To assert that all Abenaki people fled to Canada during the colonial expansions of the 16th, 17th and 18th centuries is preposterous. In this regard, the culture and traditional knowledge of the Nation remain very much alive, particularly in Maine, New Hampshire, Vermont and Quebec, which were all part of the vast homeland of Abenaki people. Many reputable historians and anthropologists have documented the persistence of Abenaki communities in Vermont. As Dartmouth historian Colin Calloway writes in The Western Abenakis of Vermont 1600–1800, “Despite white encroachment, land leases, and denial of their presence, many Abenakis remained at Missisquoi.” I would add: and elsewhere in Vermont.
Many people, as these historians documented, integrated themselves into colonial settler communities. Others kept their Native identities and customs private because of prejudice, and lived quiet lives in the hills. In the early 20th century, the eugenics program forcibly sterilized people deemed “undesirable,” including French-Canadians, mixed-race people, people of Abenaki descent and others.
Until the late 1960s, many people in our own community who had Abenaki relatives hid their identity. I went to high school with several of them. But since the Native American pride movement of the 1960s and ’70s, many people are no longer ashamed to speak out, sharing and exploring family stories and oral traditions.
In fact, it is the very oral nature of Vermont Abenaki cultural heritage and family history that the Odanak people are attacking. The Odanak Abenaki claim that Vermont Abenaki do not have genealogical records that prove their Abenaki ancestry. But that decision is not Odanak’s to make. All North American Indigenous tribal nations have their own methodology to establish membership, which is typically based on some combination of family history, kinship groupings, oral history and genealogy.
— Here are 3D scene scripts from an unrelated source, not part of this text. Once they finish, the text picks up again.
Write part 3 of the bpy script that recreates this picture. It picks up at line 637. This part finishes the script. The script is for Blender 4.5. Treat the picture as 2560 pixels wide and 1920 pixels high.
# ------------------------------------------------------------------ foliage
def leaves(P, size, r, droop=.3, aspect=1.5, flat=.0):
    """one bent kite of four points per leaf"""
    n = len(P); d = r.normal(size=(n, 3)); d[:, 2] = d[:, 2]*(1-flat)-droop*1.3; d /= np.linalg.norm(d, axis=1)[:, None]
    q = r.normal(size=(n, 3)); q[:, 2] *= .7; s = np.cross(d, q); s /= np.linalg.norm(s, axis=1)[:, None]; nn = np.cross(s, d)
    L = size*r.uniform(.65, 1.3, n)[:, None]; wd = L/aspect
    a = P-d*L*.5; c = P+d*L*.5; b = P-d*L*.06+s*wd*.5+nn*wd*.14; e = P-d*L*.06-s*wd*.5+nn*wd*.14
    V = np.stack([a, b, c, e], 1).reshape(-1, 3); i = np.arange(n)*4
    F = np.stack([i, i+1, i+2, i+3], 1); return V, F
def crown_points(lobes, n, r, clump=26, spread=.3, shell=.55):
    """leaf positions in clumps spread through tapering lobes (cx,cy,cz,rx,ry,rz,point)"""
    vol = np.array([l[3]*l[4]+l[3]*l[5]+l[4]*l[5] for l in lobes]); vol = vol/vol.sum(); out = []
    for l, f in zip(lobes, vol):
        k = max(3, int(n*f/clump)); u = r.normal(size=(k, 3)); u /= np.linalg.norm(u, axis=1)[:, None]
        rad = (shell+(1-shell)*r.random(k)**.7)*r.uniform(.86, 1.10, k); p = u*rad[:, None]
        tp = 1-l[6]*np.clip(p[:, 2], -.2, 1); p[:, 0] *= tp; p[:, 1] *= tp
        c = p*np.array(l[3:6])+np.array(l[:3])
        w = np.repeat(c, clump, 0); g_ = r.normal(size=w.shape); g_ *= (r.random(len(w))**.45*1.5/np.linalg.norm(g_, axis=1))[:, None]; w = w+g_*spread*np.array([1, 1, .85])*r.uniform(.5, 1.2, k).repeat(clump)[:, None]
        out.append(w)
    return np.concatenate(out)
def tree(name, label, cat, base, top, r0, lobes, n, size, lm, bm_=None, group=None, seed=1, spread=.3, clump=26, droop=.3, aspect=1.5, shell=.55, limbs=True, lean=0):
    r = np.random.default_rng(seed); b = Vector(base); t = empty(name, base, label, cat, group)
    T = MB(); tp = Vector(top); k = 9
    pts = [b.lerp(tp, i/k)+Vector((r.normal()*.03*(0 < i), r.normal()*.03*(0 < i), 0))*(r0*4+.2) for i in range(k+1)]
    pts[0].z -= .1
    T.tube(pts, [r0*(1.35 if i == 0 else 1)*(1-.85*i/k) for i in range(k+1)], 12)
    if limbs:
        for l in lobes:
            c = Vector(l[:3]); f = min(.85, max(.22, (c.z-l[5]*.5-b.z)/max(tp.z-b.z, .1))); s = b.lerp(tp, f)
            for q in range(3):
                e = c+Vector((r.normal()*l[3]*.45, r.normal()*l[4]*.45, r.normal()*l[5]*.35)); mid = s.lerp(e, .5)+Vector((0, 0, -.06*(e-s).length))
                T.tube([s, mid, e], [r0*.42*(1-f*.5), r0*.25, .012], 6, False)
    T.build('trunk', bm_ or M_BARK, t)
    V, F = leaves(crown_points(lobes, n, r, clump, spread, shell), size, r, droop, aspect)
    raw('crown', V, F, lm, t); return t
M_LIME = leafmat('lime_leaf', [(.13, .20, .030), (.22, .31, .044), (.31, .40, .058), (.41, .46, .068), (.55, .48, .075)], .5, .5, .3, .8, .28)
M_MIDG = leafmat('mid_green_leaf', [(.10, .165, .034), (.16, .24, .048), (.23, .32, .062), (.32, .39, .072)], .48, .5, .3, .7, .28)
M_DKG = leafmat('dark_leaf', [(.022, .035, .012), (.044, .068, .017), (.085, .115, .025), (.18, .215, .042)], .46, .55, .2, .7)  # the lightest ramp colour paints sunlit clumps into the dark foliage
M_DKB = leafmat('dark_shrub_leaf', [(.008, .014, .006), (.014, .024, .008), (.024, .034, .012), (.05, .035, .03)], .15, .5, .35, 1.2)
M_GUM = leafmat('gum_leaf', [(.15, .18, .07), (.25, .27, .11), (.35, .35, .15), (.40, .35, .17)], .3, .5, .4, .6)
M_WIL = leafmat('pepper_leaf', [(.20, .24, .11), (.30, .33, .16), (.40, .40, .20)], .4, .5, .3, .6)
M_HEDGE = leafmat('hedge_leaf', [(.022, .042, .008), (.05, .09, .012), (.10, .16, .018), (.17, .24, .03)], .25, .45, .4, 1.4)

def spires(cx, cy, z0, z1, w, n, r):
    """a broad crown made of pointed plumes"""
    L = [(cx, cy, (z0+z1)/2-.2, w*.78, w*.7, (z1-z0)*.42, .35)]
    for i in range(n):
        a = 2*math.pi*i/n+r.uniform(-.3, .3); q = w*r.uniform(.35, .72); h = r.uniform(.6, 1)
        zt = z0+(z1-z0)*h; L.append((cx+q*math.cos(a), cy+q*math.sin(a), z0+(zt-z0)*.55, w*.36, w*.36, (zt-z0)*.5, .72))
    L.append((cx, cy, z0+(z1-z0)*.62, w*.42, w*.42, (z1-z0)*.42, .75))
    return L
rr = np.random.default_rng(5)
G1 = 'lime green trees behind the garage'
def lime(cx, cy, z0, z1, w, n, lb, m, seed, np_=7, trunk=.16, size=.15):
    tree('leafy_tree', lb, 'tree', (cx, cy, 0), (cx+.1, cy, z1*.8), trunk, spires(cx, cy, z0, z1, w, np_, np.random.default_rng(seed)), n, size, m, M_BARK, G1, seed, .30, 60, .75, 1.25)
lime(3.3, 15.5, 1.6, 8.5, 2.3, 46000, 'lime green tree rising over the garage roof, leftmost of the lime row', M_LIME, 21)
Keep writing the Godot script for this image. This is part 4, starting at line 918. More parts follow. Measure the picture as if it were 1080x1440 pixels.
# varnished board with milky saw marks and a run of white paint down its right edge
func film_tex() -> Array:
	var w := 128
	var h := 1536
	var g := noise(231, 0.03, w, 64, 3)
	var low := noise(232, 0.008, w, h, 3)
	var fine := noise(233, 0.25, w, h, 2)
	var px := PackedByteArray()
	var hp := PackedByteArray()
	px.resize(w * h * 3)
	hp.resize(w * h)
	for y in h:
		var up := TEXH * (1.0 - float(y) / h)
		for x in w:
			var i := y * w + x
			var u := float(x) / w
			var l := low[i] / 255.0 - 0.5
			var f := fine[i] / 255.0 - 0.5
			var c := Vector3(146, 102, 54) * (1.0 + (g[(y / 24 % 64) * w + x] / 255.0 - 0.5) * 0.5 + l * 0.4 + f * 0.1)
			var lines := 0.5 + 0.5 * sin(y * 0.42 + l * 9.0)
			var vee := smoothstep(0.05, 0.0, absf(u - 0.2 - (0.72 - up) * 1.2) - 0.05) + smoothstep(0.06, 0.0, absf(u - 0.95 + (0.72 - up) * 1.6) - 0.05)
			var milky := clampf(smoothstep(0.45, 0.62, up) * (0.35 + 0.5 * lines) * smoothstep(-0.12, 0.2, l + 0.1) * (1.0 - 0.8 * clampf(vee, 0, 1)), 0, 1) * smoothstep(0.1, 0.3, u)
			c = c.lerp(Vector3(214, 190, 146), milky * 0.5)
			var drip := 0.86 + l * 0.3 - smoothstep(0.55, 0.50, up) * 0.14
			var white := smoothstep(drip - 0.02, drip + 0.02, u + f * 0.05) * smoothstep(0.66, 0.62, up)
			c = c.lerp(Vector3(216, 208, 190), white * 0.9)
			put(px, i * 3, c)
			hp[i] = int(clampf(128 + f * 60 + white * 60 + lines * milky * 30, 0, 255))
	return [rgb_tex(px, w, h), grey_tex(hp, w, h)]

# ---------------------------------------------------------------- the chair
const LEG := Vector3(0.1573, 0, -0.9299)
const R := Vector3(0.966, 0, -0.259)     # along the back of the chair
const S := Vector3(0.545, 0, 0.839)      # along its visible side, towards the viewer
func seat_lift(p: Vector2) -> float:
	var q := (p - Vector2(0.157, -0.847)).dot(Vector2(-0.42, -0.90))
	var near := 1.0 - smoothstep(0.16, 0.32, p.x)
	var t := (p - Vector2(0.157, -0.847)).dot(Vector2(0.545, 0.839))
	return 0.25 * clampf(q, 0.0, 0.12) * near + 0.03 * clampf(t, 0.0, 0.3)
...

Nonetheless, Odanak and Wôlinak First Nations commissioned genealogical research examining members of Vermont’s Abenaki tribes and have actively circulated the findings to challenge their legitimacy. Yet, by conducting invasive research with the apparent motive of causing harm, we believe this report raises serious ethical concerns and, according to Chief Don Stevens of the Nulhegan Band of the Coosuk Abenaki Nation, runs counter to accepted standards for genealogical and ethnological research on living human subjects. The Leroux Report is full of errors, lacks source data and includes ancestors who are unrelated to the people being targeted. Although that report has been discredited by a Native American digital forensics expert, Phil Guimond, it is being widely circulated as part of what we view as a concerted slander campaign.
The fact that The Vermont Movie will not be shown on Vermont Public — although it is available on the PBS app — is much less important to us than the fact that our community television station is attempting to render invisible Vermont Abenakis, who have always lived here, long before the state of Vermont existed, and who contribute to the rich mix of people that we are today.